For almost 9 months I worked as a one man shop to create a foundation for the business and built customer traction. Once I got some revenue, I looked around the freelance community to hire a few engineers and data analysts to speed-up product development & beautify my company website. I have mixed experience engaging with freelance workers. While I found an extremely passionate core tech talent, I also encountered delivery delays, non responsiveness, insensitiveness, greed, low quality and flee from several freelancers I tried. You may not be able to build a company solely with freelancers. They may workout as an extension of your in-house team to perform complementary tasks. Luck plays a big role in finding professional freelance talent to work on your projects.

3. Hiring Family & Friends

This perhaps was the biggest mistake of it all. When the business grew, I became desperate for talent to build the team. I became over excited and reached out to friends and family members to join my team. There was a feeling of personal responsibility to do so. When my ex lost her full time job, I decided to support. I inducted her into my company as a women Co Founder to showcase women empowerment impact.
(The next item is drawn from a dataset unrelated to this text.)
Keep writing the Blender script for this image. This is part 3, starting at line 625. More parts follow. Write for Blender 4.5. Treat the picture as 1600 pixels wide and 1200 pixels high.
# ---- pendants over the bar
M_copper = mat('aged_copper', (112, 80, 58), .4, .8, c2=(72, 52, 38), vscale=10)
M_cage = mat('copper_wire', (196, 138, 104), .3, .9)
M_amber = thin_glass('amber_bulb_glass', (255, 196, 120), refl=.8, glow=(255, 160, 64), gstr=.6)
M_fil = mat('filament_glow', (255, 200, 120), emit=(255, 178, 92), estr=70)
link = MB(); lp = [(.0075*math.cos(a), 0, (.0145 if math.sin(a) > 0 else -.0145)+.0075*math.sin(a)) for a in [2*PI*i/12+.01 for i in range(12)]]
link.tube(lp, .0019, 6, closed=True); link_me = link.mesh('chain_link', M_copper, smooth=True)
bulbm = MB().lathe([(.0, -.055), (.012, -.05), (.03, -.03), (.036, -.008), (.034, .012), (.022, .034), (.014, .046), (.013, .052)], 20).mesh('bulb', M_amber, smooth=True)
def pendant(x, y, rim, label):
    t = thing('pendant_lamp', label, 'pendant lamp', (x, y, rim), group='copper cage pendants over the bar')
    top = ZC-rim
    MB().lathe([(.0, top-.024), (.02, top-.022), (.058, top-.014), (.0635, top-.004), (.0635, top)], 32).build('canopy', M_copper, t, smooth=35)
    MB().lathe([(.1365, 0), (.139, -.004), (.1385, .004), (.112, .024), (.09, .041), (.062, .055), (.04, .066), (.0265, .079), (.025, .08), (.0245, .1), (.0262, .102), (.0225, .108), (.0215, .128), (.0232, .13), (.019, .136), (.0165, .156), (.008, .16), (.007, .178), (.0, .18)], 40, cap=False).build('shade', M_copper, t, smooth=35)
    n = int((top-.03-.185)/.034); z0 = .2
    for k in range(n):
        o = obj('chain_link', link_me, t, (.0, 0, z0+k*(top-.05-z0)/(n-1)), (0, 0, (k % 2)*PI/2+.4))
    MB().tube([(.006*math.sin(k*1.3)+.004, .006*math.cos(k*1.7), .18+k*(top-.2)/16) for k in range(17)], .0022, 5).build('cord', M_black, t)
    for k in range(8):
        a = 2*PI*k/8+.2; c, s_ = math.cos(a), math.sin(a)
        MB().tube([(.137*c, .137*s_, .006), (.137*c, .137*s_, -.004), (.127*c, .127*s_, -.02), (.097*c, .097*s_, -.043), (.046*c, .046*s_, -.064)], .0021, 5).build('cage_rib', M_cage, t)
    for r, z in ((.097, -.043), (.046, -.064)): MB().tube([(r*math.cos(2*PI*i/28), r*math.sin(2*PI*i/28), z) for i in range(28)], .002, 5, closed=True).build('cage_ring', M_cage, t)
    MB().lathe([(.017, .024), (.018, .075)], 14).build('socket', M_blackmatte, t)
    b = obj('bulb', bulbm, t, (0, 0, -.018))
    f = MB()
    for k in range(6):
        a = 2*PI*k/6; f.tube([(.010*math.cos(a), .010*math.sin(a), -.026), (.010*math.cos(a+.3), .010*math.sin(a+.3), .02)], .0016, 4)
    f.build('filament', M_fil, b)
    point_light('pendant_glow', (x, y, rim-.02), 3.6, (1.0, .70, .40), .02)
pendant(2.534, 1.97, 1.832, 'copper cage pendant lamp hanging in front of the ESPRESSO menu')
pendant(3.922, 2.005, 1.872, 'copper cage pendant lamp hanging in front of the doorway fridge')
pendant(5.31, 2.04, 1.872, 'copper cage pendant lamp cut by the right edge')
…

Several months into the team building, things began to fall apart. It was almost like a perfect set-up for failure. I faced the most difficult period in my entrepreneurial life facing Passiveness, Insubordination, Excuses, Betrayal, Arrogance, Greed, Laziness, Ego & Substandardness. I realized some of it happened only because I am family. Then followed a nasty separation with my ex, damaged relationship with some friends and family members. This was the lowest point in my startup career ever. It’s important to build company culture first and hire talent into it, exclusively based on skills and deliverable agreed, signed in blood and document it. Try to avoid hiring close ones!

4. Attending Startup Events

Entrepreneurship is being promoted and supported like never before. Startups have tons of opportunities for branding, networking, PR, fund raising, recognition & policy support. Failure’ is accepted and glorified as a great event these days. There is a startup conference & hackathon almost every day. Every street in town has a coworking space. Successful startup poster-boy stories are published every other day in media. Often times, startupers are being carried away with today’s fashionable startup eco-system processes. They get into this loop of hyped-up startup conferences, speaking events, watching what other startups are doing and sometimes get caught in jealousy and selfishness. There are VC’s in every corner who are looking for the next big bucks, some are excellent mentors with great experience and a few are desperate egoists with no entrepreneurial background but riding on some fancy college degree and connections. I went into some co working spaces, attended a few startup conferences, explored some new startup friendships and experienced all of it. The best learning for me was to be selective in startup events that are relevant for your business where your potential customers will attend and network with qualitative people who could introduce you to references, money, customers and help you grow. Stay away from fake mentors, selfish startup friends, judgmental legacy business men and negative people. Don’t waste time on irrelevant startup conferences. You may don’t want to get distracted by the fancy side of startup media world. Prioritize your focus to win customers, revenue, profitability & sustainability.

5. Dealing With Emotional Intelligence

I faced a few difficult employee situations where we had to let go some due to performance and attitude issues which didn’t go smooth. In certain client situations, potential customers could demoralize you as a negotiation tactic. Some will try to drag you down emotionally, tell you your business idea is silly, compare you with competitors and or even try to sabotage your efforts. As founders, we will be extremely passionate about our company and it could make us uncomfortable. You will be judged no matter what. Everyone is your “Friend “ But once you don’t benefit their interests, you won’t matter. There are those who talk, and there are those who do. Don’t Prove Yourself Everywhere. You may think that explaining yourself to these people will make things better. But in most cases, explanations won’t help. Decision Making, Professional Communication & Selective Ignorance is the best approach. Don’t wait for handouts, go hustle and make your money. You don’t have to be perfect for your life to be extraordinary.

6. Building Remote Team

We built a global team in 4 countries. This helped in reducing operational cost while getting more work done faster and cheaper with sustainable higher margins. Time-zone differences, communication gap, cultural differences, performance issues, lack of professionalism and insecurity could add extreme stress in operating through a remote team. It’s extremely important to form the core team as a single unit in one location and work together. The success of a remote team is dependent on flawless execution of work culture and developing professional leadership talent. 75% of startup effort goes into team management and dealing with corresponding stress.

YOU Define Your Own Success. Believe in Yourself. Don’t compare yourself to anyone else. Knowing your unique strengths and focusing on building on them is key to happiness and success both personally and professionally.